Tipsheet

Wisconsin Democrat Steps on Rake with Tweet About School Choice

Democrat Wisconsin State Representative Lee Snodgrass created a Twitter storm Thursday when she chimed in on the debate over school choice, and the result of her opinion was anything but what she intended. 

"If parents want to 'have a say' in their child's education, they should home school or pay for private school tuition out of their family budget," Snodgrass tweeted, before subsequently deleting the tweet — an understandable decision after saying... that. 

Ironically, Snodgrass herself should know that deleting a tweet doesn't make its contents disappear, as she explained in a tweet just the day before she said the quiet part of Democrats' attitude toward parents out loud. 

In addition to her claim that public school parents don't have a say in their kids' education, Snodgrass made school choice out to be something that is reserved only for those who have time to educate their children at home or pay private school tuition. Big yikes.

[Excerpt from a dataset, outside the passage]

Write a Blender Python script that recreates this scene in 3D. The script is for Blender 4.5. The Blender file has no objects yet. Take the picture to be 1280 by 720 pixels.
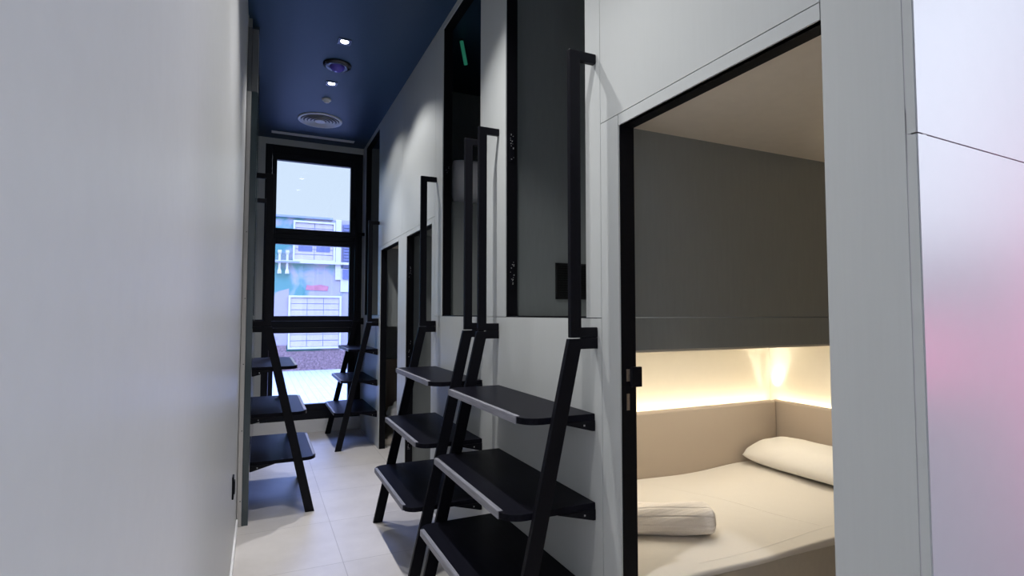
import bpy, bmesh, math, random
from mathutils import Vector, Matrix
random.seed(7)
S = bpy.context.scene
C = S.collection
PI = math.pi

# ------------------------------------------------------------------ materials
def mat(name, col, rough=0.5, metal=0.0, spec=0.5, emit=None, estr=0.0):
    m = bpy.data.materials.new(name); m.use_nodes = True
    b = m.node_tree.nodes['Principled BSDF']
    b.inputs['Base Color'].default_value = (*col, 1)
    b.inputs['Roughness'].default_value = rough
    b.inputs['Metallic'].default_value = metal
    b.inputs['Specular IOR Level'].default_value = spec
    if emit:
        b.inputs['Emission Color'].default_value = (*emit, 1)
        b.inputs['Emission Strength'].default_value = estr
    return m

def N(m, t, **kw):
    n = m.node_tree.nodes.new(t)
    for k, v in kw.items():
        setattr(n, k, v)
    return n

def L(m, a, b):
    m.node_tree.links.new(a, b)

def textured(name, col, rough, var=0.06, scale=(8, 8, 8), bump=0.05, dist=0.002, detail=4, spec=0.5, metal=0.0):
    """colour with a small procedural variation and a fine bump"""
    m = mat(name, col, rough, metal, spec)
    b = m.node_tree.nodes['Principled BSDF']
    tc = N(m, 'ShaderNodeTexCoord'); mp = N(m, 'ShaderNodeMapping')
    mp.inputs['Scale'].default_value = scale
    L(m, tc.outputs['Object'], mp.inputs['Vector'])
    nz = N(m, 'ShaderNodeTexNoise'); nz.inputs['Scale'].default_value = 1.0
    nz.inputs['Detail'].default_value = detail
    L(m, mp.outputs['Vector'], nz.inputs['Vector'])
    rp = N(m, 'ShaderNodeValToRGB')
    rp.color_ramp.elements[0].position = 0.3; rp.color_ramp.elements[1].position = 0.7
    rp.color_ramp.elements[0].color = (*[c * (1 - var) for c in col], 1)
    rp.color_ramp.elements[1].color = (*[min(1, c * (1 + var)) for c in col], 1)
    L(m, nz.outputs['Fac'], rp.inputs['Fac']); L(m, rp.outputs['Color'], b.inputs['Base Color'])
    bp = N(m, 'ShaderNodeBump'); bp.inputs['Strength'].default_value = bump
    bp.inputs['Distance'].default_value = dist
    L(m, nz.outputs['Fac'], bp.inputs['Height']); L(m, bp.outputs['Normal'], b.inputs['Normal'])
    return m

M_panel = textured('panel_laminate', (0.555, 0.575, 0.57), 0.42, 0.010, (160, 160, 6), 0.03, 0.001)
M_wall = textured('painted_plaster', (0.60, 0.605, 0.61), 0.42, 0.015, (30, 30, 30), 0.04, 0.001)
M_lobby = textured('satin_white_panel', (0.58, 0.58, 0.60), 0.38, 0.01, (20, 20, 20), 0.02, 0.001)
M_raw = textured('white_board_edge', (0.53, 0.51, 0.49), 0.6, 0.03, (20, 20, 20), 0.05)
M_green_edge = textured('grey_green_laminate', (0.048, 0.066, 0.074), 0.08, 0.03, (60, 60, 6), 0.0)
M_ceiling = textured('dark_blue_grey_paint', (0.024, 0.054, 0.102), 0.42, 0.03, (40, 40, 40), 0.03, spec=0.20)
M_pod = textured('bunk_interior_laminate', (0.28, 0.30, 0.295), 0.45, 0.03, (60, 60, 8), 0.05)
M_cream = textured('cream_wall', (0.68, 0.64, 0.56), 0.5, 0.01, (20, 20, 20), 0.03)
M_podceil = textured('bunk_ceiling_board', (0.82, 0.74, 0.62), 0.6, 0.02, (20, 20, 20), 0.03)
M_black = textured('black_steel', (0.005, 0.005, 0.008), 0.42, 0.10, (90, 90, 90), 0.05, spec=0.12)
M_frame = textured('black_lining', (0.005, 0.005, 0.007), 0.45, 0.10, (60, 60, 60), 0.05, spec=0.12)
M_tread = textured('black_tread_board', (0.006, 0.006, 0.010), 0.37, 0.25, (90, 6, 90), 0.06, 0.001, spec=0.05)
M_strip = textured('pale_nosing', (0.23, 0.23, 0.265), 0.5, 0.25, (160, 9, 160), 0.15, 0.001, 6)
M_alu = textured('window_aluminium', (0.008, 0.009, 0.015), 0.4, 0.08, (80, 80, 80), 0.04, spec=0.2)
M_steel = textured('worn_steel', (0.35, 0.30, 0.27), 0.4, 0.15, (90, 90, 90), 0.1, metal=0.9)
M_dot = textured('bright_pin', (0.55, 0.55, 0.56), 0.3, 0.05, (90, 90, 90), 0.0, metal=0.6)
M_white = textured('white_plastic', (0.84, 0.84, 0.86), 0.45, 0.01, (40, 40, 40), 0.02)
M_base = textured('bed_base_board', (0.50, 0.46, 0.40), 0.5, 0.03, (40, 8, 40), 0.05)
M_vent = textured('black_grille', (0.008, 0.008, 0.009), 0.5, 0.1, (60, 60, 60), 0.03)
M_upper = textured('grey_upper_board', (0.15, 0.155, 0.165), 0.5, 0.03, (40, 40, 8), 0.03)
M_lens = mat('lamp_lens', (0.9, 0.9, 0.9), 0.3, emit=(0.86, 0.90, 1.0), estr=14)
M_led = mat('warm_led', (1, 0.9, 0.7), 0.5, emit=(1.0, 0.87, 0.63), estr=24)
M_greenglow = mat('green_reflection_glow', (0.02, 0.2, 0.1), 0.5, emit=(0.010, 0.085, 0.052), estr=1.0)  # emission stands in for a green reflection, not an LED
M_dome = mat('violet_dome', (0.10, 0.07, 0.55), 0.12)
M_darkring = mat('dark_chrome', (0.05, 0.05, 0.065), 0.22, 0.6)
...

Despite Snodgrass' best efforts to memory-hole her statement, "screen caps live forever, baby!!" Amid escalating criticism, Snodgrass then decided to admit she'd deleted her earlier tweet while blaming the decision on a lack of "nuance" and supposedly prevent anyone from misinterpreting her words. Newsflash: No interpretation was needed.

Snodgrass then extended her thread trying to further prove that she hadn't meant what she said. What's that line about how "if you're explaining, you're losing?"

Needless to say, Snodgrass' attempt to explain that the doesn't actually think what she just told everyone she thinks did not go over well. Within minutes of her initial attempt at explaining away her since-deleted comments, the post has been ratio'd and quoted into oblivion. 

Clearly Rep. Snodgrass did not glean any lessons from Virginia's 2021 elections in which education became the top issue among voters and in which Terry McAuliffe's statement in a debate that parents shouldn't have a role in their kids' education was the beginning of the end of his hopes of returning to the Governor's Mansion.